■ **What to work on**
Extract all of the data and reproduce it precisely.
——
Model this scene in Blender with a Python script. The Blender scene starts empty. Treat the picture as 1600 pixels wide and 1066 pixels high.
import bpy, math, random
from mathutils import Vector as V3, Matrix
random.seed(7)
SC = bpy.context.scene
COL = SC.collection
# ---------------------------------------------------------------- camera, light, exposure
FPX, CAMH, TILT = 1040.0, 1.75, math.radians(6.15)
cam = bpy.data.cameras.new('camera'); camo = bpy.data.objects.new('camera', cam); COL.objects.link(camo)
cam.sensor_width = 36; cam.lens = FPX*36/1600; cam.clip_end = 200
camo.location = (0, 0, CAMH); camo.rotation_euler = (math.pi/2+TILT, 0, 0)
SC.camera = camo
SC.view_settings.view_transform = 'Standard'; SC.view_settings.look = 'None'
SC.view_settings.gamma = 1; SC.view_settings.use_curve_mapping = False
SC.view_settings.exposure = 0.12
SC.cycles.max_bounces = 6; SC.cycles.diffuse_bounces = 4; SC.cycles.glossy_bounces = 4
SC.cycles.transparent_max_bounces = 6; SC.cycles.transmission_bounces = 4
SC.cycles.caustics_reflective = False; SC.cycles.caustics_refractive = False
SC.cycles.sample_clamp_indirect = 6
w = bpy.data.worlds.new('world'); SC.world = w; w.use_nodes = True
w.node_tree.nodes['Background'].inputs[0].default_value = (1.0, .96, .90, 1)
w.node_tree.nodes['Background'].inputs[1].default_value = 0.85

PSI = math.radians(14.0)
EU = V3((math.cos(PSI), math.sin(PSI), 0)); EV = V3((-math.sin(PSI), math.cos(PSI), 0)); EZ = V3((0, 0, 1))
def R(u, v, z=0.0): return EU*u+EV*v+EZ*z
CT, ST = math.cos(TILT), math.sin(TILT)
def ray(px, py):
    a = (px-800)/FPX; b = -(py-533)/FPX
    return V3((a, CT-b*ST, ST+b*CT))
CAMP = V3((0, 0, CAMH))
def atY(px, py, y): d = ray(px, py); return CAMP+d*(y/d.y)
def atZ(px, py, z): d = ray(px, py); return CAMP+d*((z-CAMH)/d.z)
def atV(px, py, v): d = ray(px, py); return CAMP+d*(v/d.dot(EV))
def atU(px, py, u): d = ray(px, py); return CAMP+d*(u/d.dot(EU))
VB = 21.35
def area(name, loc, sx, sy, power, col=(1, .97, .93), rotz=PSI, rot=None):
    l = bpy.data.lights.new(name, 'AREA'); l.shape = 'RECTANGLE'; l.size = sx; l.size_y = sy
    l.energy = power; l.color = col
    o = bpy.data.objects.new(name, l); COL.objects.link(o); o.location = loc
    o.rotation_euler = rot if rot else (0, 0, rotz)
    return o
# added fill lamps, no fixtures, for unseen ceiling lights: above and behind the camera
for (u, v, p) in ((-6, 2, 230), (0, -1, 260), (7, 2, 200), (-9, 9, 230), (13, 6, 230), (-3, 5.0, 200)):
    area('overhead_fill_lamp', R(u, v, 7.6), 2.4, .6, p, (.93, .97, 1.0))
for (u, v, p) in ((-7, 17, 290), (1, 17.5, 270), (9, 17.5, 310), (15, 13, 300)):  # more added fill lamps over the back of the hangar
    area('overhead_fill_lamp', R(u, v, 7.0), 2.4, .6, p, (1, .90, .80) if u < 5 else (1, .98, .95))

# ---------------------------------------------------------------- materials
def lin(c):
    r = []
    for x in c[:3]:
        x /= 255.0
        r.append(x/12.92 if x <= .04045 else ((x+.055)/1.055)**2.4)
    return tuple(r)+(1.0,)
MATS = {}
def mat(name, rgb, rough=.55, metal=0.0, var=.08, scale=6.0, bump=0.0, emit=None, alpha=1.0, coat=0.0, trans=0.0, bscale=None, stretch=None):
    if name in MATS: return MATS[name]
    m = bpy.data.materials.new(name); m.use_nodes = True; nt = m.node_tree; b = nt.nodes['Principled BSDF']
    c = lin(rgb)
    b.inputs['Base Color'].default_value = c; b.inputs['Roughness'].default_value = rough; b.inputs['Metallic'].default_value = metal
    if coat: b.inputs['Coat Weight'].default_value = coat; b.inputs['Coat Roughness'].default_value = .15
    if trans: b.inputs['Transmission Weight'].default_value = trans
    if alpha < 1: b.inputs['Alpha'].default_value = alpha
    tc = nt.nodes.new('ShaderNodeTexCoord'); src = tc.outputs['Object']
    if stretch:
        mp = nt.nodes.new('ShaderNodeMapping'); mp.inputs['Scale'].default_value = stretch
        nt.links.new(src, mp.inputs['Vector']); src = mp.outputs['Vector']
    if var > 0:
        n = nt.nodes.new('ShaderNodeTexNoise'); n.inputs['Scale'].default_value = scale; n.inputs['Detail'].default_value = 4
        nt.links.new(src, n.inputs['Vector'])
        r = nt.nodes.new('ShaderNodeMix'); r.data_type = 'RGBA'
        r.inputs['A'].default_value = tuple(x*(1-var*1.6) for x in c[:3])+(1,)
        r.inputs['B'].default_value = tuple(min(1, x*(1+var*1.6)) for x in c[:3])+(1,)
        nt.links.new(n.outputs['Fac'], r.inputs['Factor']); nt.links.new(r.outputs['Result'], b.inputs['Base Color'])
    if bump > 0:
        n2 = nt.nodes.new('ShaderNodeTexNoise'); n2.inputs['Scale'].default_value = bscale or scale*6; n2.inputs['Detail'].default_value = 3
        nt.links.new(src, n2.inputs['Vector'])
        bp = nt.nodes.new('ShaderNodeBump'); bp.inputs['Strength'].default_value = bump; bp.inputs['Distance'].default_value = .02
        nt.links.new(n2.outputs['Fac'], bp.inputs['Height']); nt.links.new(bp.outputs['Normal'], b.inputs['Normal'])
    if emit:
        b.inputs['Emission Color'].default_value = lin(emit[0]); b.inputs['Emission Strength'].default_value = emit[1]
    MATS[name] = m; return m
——
■ **Answer to the exercise**
Model this scene in Blender with a Python script. The Blender scene starts empty. Treat the picture as 1600 pixels wide and 1066 pixels high.
import bpy, math, random
from mathutils import Vector as V3, Matrix
random.seed(7)
SC = bpy.context.scene
COL = SC.collection
# ---------------------------------------------------------------- camera, light, exposure
FPX, CAMH, TILT = 1040.0, 1.75, math.radians(6.15)
cam = bpy.data.cameras.new('camera'); camo = bpy.data.objects.new('camera', cam); COL.objects.link(camo)
cam.sensor_width = 36; cam.lens = FPX*36/1600; cam.clip_end = 200
camo.location = (0, 0, CAMH); camo.rotation_euler = (math.pi/2+TILT, 0, 0)
SC.camera = camo
SC.view_settings.view_transform = 'Standard'; SC.view_settings.look = 'None'
SC.view_settings.gamma = 1; SC.view_settings.use_curve_mapping = False
SC.view_settings.exposure = 0.12
SC.cycles.max_bounces = 6; SC.cycles.diffuse_bounces = 4; SC.cycles.glossy_bounces = 4
SC.cycles.transparent_max_bounces = 6; SC.cycles.transmission_bounces = 4
SC.cycles.caustics_reflective = False; SC.cycles.caustics_refractive = False
SC.cycles.sample_clamp_indirect = 6
w = bpy.data.worlds.new('world'); SC.world = w; w.use_nodes = True
w.node_tree.nodes['Background'].inputs[0].default_value = (1.0, .96, .90, 1)
w.node_tree.nodes['Background'].inputs[1].default_value = 0.85

PSI = math.radians(14.0)
EU = V3((math.cos(PSI), math.sin(PSI), 0)); EV = V3((-math.sin(PSI), math.cos(PSI), 0)); EZ = V3((0, 0, 1))
def R(u, v, z=0.0): return EU*u+EV*v+EZ*z
CT, ST = math.cos(TILT), math.sin(TILT)
def ray(px, py):
    a = (px-800)/FPX; b = -(py-533)/FPX
    return V3((a, CT-b*ST, ST+b*CT))
CAMP = V3((0, 0, CAMH))
def atY(px, py, y): d = ray(px, py); return CAMP+d*(y/d.y)
def atZ(px, py, z): d = ray(px, py); return CAMP+d*((z-CAMH)/d.z)
def atV(px, py, v): d = ray(px, py); return CAMP+d*(v/d.dot(EV))
def atU(px, py, u): d = ray(px, py); return CAMP+d*(u/d.dot(EU))
VB = 21.35
def area(name, loc, sx, sy, power, col=(1, .97, .93), rotz=PSI, rot=None):
    l = bpy.data.lights.new(name, 'AREA'); l.shape = 'RECTANGLE'; l.size = sx; l.size_y = sy
    l.energy = power; l.color = col
    o = bpy.data.objects.new(name, l); COL.objects.link(o); o.location = loc
    o.rotation_euler = rot if rot else (0, 0, rotz)
    return o
# added fill lamps, no fixtures, for unseen ceiling lights: above and behind the camera
for (u, v, p) in ((-6, 2, 230), (0, -1, 260), (7, 2, 200), (-9, 9, 230), (13, 6, 230), (-3, 5.0, 200)):
    area('overhead_fill_lamp', R(u, v, 7.6), 2.4, .6, p, (.93, .97, 1.0))
for (u, v, p) in ((-7, 17, 290), (1, 17.5, 270), (9, 17.5, 310), (15, 13, 300)):  # more added fill lamps over the back of the hangar
    area('overhead_fill_lamp', R(u, v, 7.0), 2.4, .6, p, (1, .90, .80) if u < 5 else (1, .98, .95))

# ---------------------------------------------------------------- materials
def lin(c):
    r = []
    for x in c[:3]:
        x /= 255.0
        r.append(x/12.92 if x <= .04045 else ((x+.055)/1.055)**2.4)
    return tuple(r)+(1.0,)
MATS = {}
def mat(name, rgb, rough=.55, metal=0.0, var=.08, scale=6.0, bump=0.0, emit=None, alpha=1.0, coat=0.0, trans=0.0, bscale=None, stretch=None):
    if name in MATS: return MATS[name]
    m = bpy.data.materials.new(name); m.use_nodes = True; nt = m.node_tree; b = nt.nodes['Principled BSDF']
    c = lin(rgb)
    b.inputs['Base Color'].default_value = c; b.inputs['Roughness'].default_value = rough; b.inputs['Metallic'].default_value = metal
    if coat: b.inputs['Coat Weight'].default_value = coat; b.inputs['Coat Roughness'].default_value = .15
    if trans: b.inputs['Transmission Weight'].default_value = trans
    if alpha < 1: b.inputs['Alpha'].default_value = alpha
    tc = nt.nodes.new('ShaderNodeTexCoord'); src = tc.outputs['Object']
    if stretch:
        mp = nt.nodes.new('ShaderNodeMapping'); mp.inputs['Scale'].default_value = stretch
        nt.links.new(src, mp.inputs['Vector']); src = mp.outputs['Vector']
    if var > 0:
        n = nt.nodes.new('ShaderNodeTexNoise'); n.inputs['Scale'].default_value = scale; n.inputs['Detail'].default_value = 4
        nt.links.new(src, n.inputs['Vector'])
        r = nt.nodes.new('ShaderNodeMix'); r.data_type = 'RGBA'
        r.inputs['A'].default_value = tuple(x*(1-var*1.6) for x in c[:3])+(1,)
        r.inputs['B'].default_value = tuple(min(1, x*(1+var*1.6)) for x in c[:3])+(1,)
        nt.links.new(n.outputs['Fac'], r.inputs['Factor']); nt.links.new(r.outputs['Result'], b.inputs['Base Color'])
    if bump > 0:
        n2 = nt.nodes.new('ShaderNodeTexNoise'); n2.inputs['Scale'].default_value = bscale or scale*6; n2.inputs['Detail'].default_value = 3
        nt.links.new(src, n2.inputs['Vector'])
        bp = nt.nodes.new('ShaderNodeBump'); bp.inputs['Strength'].default_value = bump; bp.inputs['Distance'].default_value = .02
        nt.links.new(n2.outputs['Fac'], bp.inputs['Height']); nt.links.new(bp.outputs['Normal'], b.inputs['Normal'])
    if emit:
        b.inputs['Emission Color'].default_value = lin(emit[0]); b.inputs['Emission Strength'].default_value = emit[1]
    MATS[name] = m; return m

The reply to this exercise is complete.